Aber noch einer sich damals anbahnenden Veränderung muß gedacht werden. In den ersten 50 Jahren seines Bestehens war der hessische Geschichtsverein eine reine Männersache, was jedoch nicht hinderte, daß - nachweisbar seit 1867 - immer häufiger auch Frauen die öffentlichen Veranstaltungen des Vereins besuchten. Auf Grund dessen beschloß die Jahreshauptversammlung 1882 in Fritzlar einstimmig, künftig auch Frauen als Mitglieder aufzunehmen, was damals ungewöhnlich war. Bereits zwei Jahre später, 1884, lassen sich die ersten nachweisen. Das waren in Hanau die Frauen des Generals Frey und des Majors Will, in Hünfeld Frau v. Heppe und in Neustadt die Lehrerin Herzig. Dem Kasseler Zweigverein gehörten 1887 bereits 9 Frauen an, darunter 3 Freifrauen, während der Marburger Zweigverein wiederum ein völlig abweichendes Bild zeigt. Hier sind nämlich erst 30 Jahre nach 1882 auch Frauen Mitglieder des Vereins geworden. Das waren 1913 Frau Dr. Horst, Fräulein Kunisch und Fräulein Manne1. Seitdem ist der Anteil der Frauen zuerst langsam, aber stetig weiter gewachsen. 1952 waren von den 142 Mitgliedern des Marburger Vereins 24 Frauen, also knapp ein Sechstel, 1966 waren es von 205 Mitgliedern bereits 55, also ein gutes Viertel. Die Gründe für diese Veränderung sind dieselben wie für das geschilderte starke Anwachsen der allgemeinen Mitgliederzahlen. Sie bestehen im Wandel des Vereins von einer kleinen aktiven zu einer größeren, mehr rezeptiven Gruppe, d.h. von einer vor allem kulturschaffenden zu einer mehr und mehr kulturvermittelnden Vereinigung. So möchte ich Wesen und Wandel vom alten zum heutigen Verein charakterisieren.

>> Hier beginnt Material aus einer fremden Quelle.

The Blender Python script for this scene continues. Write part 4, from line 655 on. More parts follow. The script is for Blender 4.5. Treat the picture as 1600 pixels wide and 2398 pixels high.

Diese Entwicklung muß wohl als die stärkste Umformung angesehen werden, die der Verein erlebt hat, wobei man sich gleichwohl dessen bewußt bleiben muß, daß sie die gesellschaftliche Schichtung seiner Mitglieder kaum berührt hat. Der Verein war eine Schöpfung der bürgerlich-gelehrten Gesellschaft des frühen 19. Jahrhunderts und ist es im wesentlichen bis heute geblieben. Aber darüberhinaus hat ihm offenbar auch immer ein überständisches, irreales Moment innegewohnt, denn das bezeugen Mitgliederschaften wie die des Ultraorthodoxen Vilmar, des Sonderlings Bickell, des Künstlers Ubbelohde, des Freisinnigen Hamann oder des Sozialisten Abendroth, der 1969 in der Marburger Mitgliederliste erscheint. Die Dominanz der städtischen,bürgerlich-gelehrten Gesellschaft bedingte, daß weder die bäuerliche noch die Arbeiterbevölkerung im Verein vertreten war. Die ersteren waren in den niederhessischen Kleinstädten, in denen die Zweigvereine saßen, überhaupt nicht, und die anderen bis zur Mitte unseres Jahrhunderts kaum vertreten, wenn wir etwa von Hanau, Kassel und Eschwege absehen. Das hier tonangebende Handwerk war dagegen in begrenztem Maße beteiligt. An dieser Tatsache vermochte der Verein selbst allerdings nichts zu ändern, denn er stand zwar jedem offen, hatte aber keinen Einfluß darauf, wer sich an ihm beteiligen wollte und konnte, denn seine Ziele erforderten ja gerade in den ersten Jahrzehnten tätige Mitarbeit, die jedoch an Voraussetzungen gebunden war, über die nur ein kleiner Teil der Bevölkerung verfügte.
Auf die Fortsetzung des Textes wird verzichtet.